— start Information supplied —

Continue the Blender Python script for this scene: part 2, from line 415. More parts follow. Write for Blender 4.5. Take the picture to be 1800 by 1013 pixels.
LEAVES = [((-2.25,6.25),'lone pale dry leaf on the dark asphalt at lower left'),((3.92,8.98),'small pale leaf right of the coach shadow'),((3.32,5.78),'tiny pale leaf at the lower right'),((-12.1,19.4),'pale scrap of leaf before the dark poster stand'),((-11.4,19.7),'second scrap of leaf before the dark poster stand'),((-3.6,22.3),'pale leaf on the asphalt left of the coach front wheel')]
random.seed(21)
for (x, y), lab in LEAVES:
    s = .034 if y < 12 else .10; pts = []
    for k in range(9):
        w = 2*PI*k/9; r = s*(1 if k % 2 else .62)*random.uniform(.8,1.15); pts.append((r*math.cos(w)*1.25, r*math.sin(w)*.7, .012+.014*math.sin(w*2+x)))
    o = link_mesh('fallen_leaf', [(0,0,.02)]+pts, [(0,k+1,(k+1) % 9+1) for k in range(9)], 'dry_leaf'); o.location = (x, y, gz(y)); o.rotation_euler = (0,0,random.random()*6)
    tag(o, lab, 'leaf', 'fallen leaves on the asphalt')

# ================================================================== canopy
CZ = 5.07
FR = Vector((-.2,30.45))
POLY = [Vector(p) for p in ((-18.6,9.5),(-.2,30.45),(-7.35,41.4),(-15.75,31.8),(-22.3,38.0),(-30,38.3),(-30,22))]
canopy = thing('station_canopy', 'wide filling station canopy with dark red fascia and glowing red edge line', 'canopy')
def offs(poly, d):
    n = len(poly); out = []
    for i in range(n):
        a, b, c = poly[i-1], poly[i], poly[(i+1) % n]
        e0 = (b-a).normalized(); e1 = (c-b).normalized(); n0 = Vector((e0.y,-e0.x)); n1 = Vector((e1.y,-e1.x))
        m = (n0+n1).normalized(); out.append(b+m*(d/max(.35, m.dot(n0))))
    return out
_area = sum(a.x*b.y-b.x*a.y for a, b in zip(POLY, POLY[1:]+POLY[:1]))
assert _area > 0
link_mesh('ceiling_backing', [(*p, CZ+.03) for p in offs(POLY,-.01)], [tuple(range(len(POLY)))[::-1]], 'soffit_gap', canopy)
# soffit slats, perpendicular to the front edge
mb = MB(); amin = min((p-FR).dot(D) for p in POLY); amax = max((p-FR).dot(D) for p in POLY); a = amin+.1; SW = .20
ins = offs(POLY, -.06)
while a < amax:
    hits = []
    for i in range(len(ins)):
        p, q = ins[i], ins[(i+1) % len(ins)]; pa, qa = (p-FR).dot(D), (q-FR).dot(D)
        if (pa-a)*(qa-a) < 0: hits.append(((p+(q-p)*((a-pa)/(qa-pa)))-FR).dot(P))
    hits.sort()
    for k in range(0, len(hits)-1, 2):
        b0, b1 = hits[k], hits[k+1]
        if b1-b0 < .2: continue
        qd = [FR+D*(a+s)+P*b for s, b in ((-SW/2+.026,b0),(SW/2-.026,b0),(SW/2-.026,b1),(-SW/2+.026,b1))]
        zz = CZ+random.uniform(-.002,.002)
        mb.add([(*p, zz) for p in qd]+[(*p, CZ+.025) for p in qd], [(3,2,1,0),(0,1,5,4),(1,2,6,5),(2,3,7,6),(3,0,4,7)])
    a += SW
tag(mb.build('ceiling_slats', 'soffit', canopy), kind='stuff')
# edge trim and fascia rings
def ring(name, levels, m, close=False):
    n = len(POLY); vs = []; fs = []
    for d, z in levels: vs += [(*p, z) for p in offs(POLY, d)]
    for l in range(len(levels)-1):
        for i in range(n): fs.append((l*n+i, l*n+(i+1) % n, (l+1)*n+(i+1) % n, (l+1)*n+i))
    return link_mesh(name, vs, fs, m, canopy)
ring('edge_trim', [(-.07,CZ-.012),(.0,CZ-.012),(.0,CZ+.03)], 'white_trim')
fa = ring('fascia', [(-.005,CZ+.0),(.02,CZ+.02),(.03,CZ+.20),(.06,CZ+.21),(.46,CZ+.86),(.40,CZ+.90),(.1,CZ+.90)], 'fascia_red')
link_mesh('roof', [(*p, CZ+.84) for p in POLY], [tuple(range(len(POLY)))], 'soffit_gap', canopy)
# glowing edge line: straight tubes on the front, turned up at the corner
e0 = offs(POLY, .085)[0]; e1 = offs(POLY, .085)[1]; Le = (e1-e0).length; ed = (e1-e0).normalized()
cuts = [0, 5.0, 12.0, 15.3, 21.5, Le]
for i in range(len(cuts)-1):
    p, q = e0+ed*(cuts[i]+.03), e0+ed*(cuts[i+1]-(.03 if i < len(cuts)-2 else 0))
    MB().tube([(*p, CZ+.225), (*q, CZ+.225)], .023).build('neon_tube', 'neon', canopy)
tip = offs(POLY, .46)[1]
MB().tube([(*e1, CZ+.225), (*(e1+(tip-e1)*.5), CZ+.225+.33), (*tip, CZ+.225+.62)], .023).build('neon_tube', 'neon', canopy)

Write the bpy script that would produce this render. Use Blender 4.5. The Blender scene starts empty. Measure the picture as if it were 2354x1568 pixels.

— end Information supplied —

Exercise prompt |
Up to and including the line with "tag(o, lab, 'leaf', 'fallen", print every line of the records from the start.

Response to the task |
Continue the Blender Python script for this scene: part 2, from line 415. More parts follow. Write for Blender 4.5. Take the picture to be 1800 by 1013 pixels.
LEAVES = [((-2.25,6.25),'lone pale dry leaf on the dark asphalt at lower left'),((3.92,8.98),'small pale leaf right of the coach shadow'),((3.32,5.78),'tiny pale leaf at the lower right'),((-12.1,19.4),'pale scrap of leaf before the dark poster stand'),((-11.4,19.7),'second scrap of leaf before the dark poster stand'),((-3.6,22.3),'pale leaf on the asphalt left of the coach front wheel')]
random.seed(21)
for (x, y), lab in LEAVES:
    s = .034 if y < 12 else .10; pts = []
    for k in range(9):
        w = 2*PI*k/9; r = s*(1 if k % 2 else .62)*random.uniform(.8,1.15); pts.append((r*math.cos(w)*1.25, r*math.sin(w)*.7, .012+.014*math.sin(w*2+x)))
    o = link_mesh('fallen_leaf', [(0,0,.02)]+pts, [(0,k+1,(k+1) % 9+1) for k in range(9)], 'dry_leaf'); o.location = (x, y, gz(y)); o.rotation_euler = (0,0,random.random()*6)
    tag(o, lab, 'leaf', 'fallen leaves on the asphalt')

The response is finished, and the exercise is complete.